Berthon, Simon; Andrew Robinson;
The Shape of the World
George Philip 1991 (hardcover 192 pages)
ISBN 0540012297
topics: | cartography | science | history | picture-book
Book made from a Television series, well-illustrated as expected. Covers Chinese mapmaking and the impetus of the Mongol empire. A good bit of the drama comes with the Great Trigonometryc survey of India (for more on this, see John Keay's The great arc, 2000). George Everest: a cantankerous perfectionist who once court-martialed a subordinate for allowing his horse to whinny outside his tent.
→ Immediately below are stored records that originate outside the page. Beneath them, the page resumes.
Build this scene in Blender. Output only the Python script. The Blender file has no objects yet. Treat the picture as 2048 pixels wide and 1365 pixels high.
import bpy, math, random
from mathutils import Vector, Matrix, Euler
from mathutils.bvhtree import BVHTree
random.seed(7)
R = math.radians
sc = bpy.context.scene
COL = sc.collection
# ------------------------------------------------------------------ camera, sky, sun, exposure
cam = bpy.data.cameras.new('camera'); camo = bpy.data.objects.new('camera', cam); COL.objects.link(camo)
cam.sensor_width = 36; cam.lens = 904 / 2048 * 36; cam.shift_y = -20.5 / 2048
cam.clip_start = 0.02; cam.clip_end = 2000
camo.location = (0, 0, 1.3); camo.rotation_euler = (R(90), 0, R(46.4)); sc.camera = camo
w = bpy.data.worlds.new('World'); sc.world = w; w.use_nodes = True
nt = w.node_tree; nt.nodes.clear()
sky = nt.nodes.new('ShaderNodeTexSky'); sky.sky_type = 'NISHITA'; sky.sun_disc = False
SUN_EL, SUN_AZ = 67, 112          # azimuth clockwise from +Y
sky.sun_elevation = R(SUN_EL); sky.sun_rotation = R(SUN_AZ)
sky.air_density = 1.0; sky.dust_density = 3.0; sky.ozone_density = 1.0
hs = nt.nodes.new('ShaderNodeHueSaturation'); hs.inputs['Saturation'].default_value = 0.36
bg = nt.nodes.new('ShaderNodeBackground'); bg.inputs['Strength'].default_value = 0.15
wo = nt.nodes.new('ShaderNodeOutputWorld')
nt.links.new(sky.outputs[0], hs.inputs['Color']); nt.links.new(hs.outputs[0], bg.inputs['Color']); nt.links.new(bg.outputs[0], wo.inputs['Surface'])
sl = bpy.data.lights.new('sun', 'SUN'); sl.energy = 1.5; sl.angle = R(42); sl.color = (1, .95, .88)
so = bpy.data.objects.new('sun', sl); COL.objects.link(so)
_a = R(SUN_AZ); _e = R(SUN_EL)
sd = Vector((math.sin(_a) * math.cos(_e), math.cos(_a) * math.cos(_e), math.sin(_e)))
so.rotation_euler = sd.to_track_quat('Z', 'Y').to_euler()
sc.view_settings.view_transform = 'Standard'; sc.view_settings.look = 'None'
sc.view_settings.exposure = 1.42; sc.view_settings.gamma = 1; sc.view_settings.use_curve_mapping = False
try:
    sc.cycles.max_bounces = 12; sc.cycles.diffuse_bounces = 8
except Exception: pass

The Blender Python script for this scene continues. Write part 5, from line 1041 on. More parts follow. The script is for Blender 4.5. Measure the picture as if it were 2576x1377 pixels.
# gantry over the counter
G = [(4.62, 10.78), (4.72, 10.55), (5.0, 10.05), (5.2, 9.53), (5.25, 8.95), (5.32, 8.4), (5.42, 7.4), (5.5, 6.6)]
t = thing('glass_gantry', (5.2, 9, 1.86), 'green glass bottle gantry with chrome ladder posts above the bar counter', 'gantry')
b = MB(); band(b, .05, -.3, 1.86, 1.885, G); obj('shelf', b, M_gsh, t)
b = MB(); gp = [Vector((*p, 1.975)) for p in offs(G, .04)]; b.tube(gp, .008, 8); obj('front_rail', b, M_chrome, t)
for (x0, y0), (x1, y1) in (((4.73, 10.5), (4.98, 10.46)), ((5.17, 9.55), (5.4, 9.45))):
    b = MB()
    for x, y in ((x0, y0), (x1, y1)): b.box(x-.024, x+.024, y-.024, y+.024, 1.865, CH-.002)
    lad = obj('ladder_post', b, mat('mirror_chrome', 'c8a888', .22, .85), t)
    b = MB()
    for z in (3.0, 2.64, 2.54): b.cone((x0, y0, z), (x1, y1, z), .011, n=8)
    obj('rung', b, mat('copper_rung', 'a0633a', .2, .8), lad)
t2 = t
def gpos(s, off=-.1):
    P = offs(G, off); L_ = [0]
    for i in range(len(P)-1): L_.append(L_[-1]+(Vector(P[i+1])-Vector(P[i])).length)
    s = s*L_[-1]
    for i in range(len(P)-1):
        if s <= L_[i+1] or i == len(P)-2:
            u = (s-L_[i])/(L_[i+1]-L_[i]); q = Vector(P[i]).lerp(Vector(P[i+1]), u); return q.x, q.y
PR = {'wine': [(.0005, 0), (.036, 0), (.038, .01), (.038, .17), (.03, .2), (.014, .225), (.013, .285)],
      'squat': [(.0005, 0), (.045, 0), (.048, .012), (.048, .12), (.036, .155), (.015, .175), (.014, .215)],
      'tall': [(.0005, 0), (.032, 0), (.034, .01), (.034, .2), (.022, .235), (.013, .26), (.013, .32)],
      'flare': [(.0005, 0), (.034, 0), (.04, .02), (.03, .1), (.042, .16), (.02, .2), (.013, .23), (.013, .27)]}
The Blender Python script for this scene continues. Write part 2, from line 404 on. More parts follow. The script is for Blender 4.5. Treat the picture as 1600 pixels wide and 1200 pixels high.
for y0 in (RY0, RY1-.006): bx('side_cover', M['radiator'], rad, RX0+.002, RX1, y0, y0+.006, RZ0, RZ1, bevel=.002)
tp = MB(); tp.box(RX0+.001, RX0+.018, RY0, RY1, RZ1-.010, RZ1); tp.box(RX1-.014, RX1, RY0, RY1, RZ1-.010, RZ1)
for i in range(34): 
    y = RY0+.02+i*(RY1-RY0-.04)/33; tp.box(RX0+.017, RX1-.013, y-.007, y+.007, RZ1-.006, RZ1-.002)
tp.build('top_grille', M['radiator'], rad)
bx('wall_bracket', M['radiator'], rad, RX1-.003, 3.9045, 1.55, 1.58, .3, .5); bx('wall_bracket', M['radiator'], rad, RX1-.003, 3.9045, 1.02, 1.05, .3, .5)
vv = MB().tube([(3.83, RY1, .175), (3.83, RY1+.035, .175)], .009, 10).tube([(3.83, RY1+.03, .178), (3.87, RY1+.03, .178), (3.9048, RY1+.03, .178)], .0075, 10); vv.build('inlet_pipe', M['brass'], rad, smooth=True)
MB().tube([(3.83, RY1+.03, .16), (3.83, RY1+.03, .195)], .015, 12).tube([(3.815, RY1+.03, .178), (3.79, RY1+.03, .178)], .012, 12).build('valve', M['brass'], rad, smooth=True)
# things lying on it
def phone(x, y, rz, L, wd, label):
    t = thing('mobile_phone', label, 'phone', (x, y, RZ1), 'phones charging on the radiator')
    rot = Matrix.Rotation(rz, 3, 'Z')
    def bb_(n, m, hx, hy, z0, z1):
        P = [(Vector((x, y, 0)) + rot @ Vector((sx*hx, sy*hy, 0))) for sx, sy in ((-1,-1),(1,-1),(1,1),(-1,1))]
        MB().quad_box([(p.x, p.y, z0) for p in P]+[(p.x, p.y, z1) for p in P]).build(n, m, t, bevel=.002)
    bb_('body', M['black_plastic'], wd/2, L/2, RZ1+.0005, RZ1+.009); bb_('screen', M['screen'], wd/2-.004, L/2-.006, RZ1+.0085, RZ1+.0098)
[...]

from http://query.nytimes.com/gst/fullpage.html?res=9D0CE0DF1E38F932A05750C0A967958260&n=Top/Reference/Times%20Topics/Subjects/M/Maps Television; Cartographers on the Map The epic story of mapping the world is told in a six-part series, "The Shape of the World," ... produced by Granada Television in Britain in conjunction with WNET in New York. From the elegant silk maps of the ancient Chinese and the inspired Greeks who made surprisingly accurate measurements of Earth's circumference, the series traces the evolution of cartography. It details the unscientific medieval practices of depicting myth and dogma, including the assumed location of Paradise, as well as the more realistic but secretive charting of the seas that set the scene for the Age of Discovery. The series ends with the modern technologies of aerial photogrammetry, radar and sonar probing of invisible topography. But it is the Great Trigonometric Survey of India, featured in the fourth program, that best captures the spirit and ambition, the ingenuity and perseverance of those who undertook to embrace the world through maps. Simon Berthon, editor of the series, acknowledges that the Indian survey was the inspiration for the "The Shape of the World." He happened to hear about the survey from Gen. Pete Thuillier, who lives near him in England. The general is the great-grandson of Henry Landor Thuillier, an officer of the Survey of India, who on Aug. 6, 1856, was the first to announce the discovery that Mount Everest is the highest peak in the world. The measurement of Everest was a culminating achievement in one of the great adventures in mapmaking. Blending archival photographs and maps with re-creations of survey parties, the program revives the experience. There is Arthur Wellesley, the future Duke of Wellington, who initiated the project. Also accounted for are two of the chief surveyors, the mild-mannered William Lambton and George Everest, a cantankerous perfectionist who once court-martialed a subordinate for allowing his horse to whinny outside his tent. And there is General Thuillier himself, the very image of a bygone age of imperial adventure.